(Data lines)
..........
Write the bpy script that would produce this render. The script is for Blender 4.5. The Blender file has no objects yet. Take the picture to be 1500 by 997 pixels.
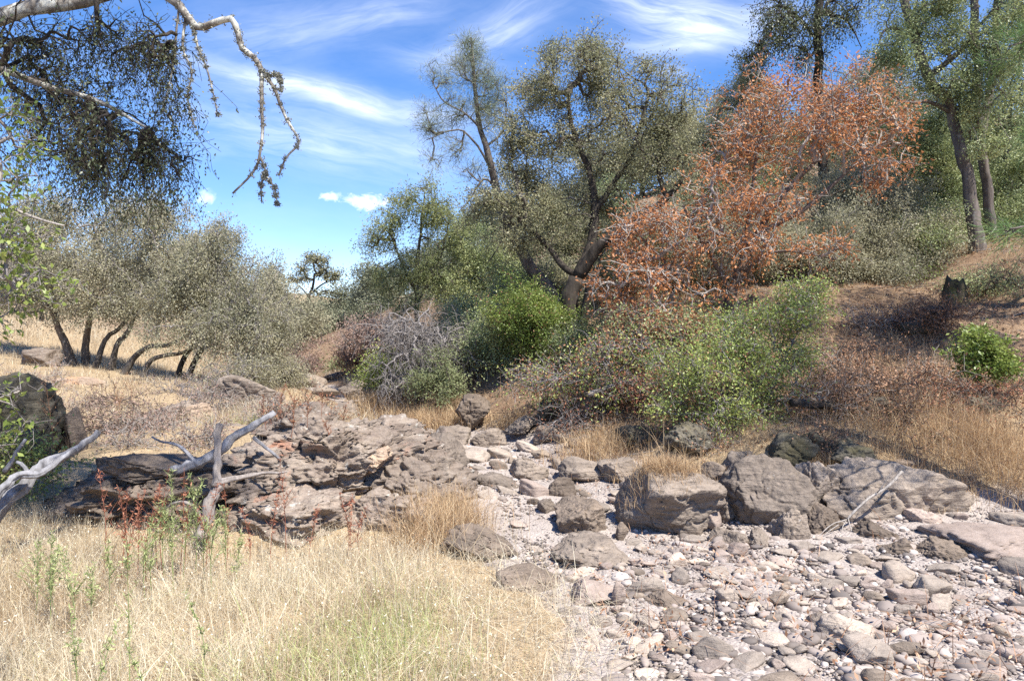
import bpy, bmesh, math
import numpy as np
from mathutils import Vector

SC = bpy.context.scene
COL = SC.collection
rng = np.random.default_rng(11)
F, CX, HZ, CZ = 1083.3, 750.0, 498.5, 1.9


def P(px, py, D):
    return np.array([(px - CX) / F * D, D, CZ + (HZ - py) / F * D], float)


# ------------------------------------------------------------------ noise
def _hash(ix, iy, iz, seed):
    h = (ix.astype(np.uint32) * np.uint32(374761393) + iy.astype(np.uint32) * np.uint32(668265263)
         + iz.astype(np.uint32) * np.uint32(2147483647) + np.uint32((seed * 974711) & 0xffffffff))
    h = (h ^ (h >> np.uint32(13))) * np.uint32(1274126177)
    h = (h ^ (h >> np.uint32(15))) * np.uint32(2246822519)
    h = h ^ (h >> np.uint32(16))
    return h.astype(np.float64) / 4294967295.0


def vnoise(p, seed=0):
    i = np.floor(p).astype(np.int64)
    f = p - i
    f = f * f * (3 - 2 * f)
    x, y, z = i[:, 0], i[:, 1], i[:, 2]
    c = lambda a, b, d: _hash(x + a, y + b, z + d, seed)
    fx, fy, fz = f[:, 0], f[:, 1], f[:, 2]
    x00 = c(0, 0, 0) * (1 - fx) + c(1, 0, 0) * fx
    x10 = c(0, 1, 0) * (1 - fx) + c(1, 1, 0) * fx
    x01 = c(0, 0, 1) * (1 - fx) + c(1, 0, 1) * fx
    x11 = c(0, 1, 1) * (1 - fx) + c(1, 1, 1) * fx
    return (x00 * (1 - fy) + x10 * fy) * (1 - fz) + (x01 * (1 - fy) + x11 * fy) * fz


def fbm(p, octs=4, seed=0, gain=.5):
    s, a, t = 0, 1.0, 0
    q = np.array(p, float)
    for k in range(octs):
        s = s + a * (vnoise(q, seed + k * 17) * 2 - 1)
        t += a
        a *= gain
        q = q * 2.03 + 5.3
    return s / t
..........
(What is expected)
Starting at the top of the listing above, please restate word for word each line up to and including the one that holds "return np.array([(px - CX)", omitting every image.

(Task result)
Write the bpy script that would produce this render. The script is for Blender 4.5. The Blender file has no objects yet. Take the picture to be 1500 by 997 pixels.
import bpy, bmesh, math
import numpy as np
from mathutils import Vector

SC = bpy.context.scene
COL = SC.collection
rng = np.random.default_rng(11)
F, CX, HZ, CZ = 1083.3, 750.0, 498.5, 1.9


def P(px, py, D):
    return np.array([(px - CX) / F * D, D, CZ + (HZ - py) / F * D], float)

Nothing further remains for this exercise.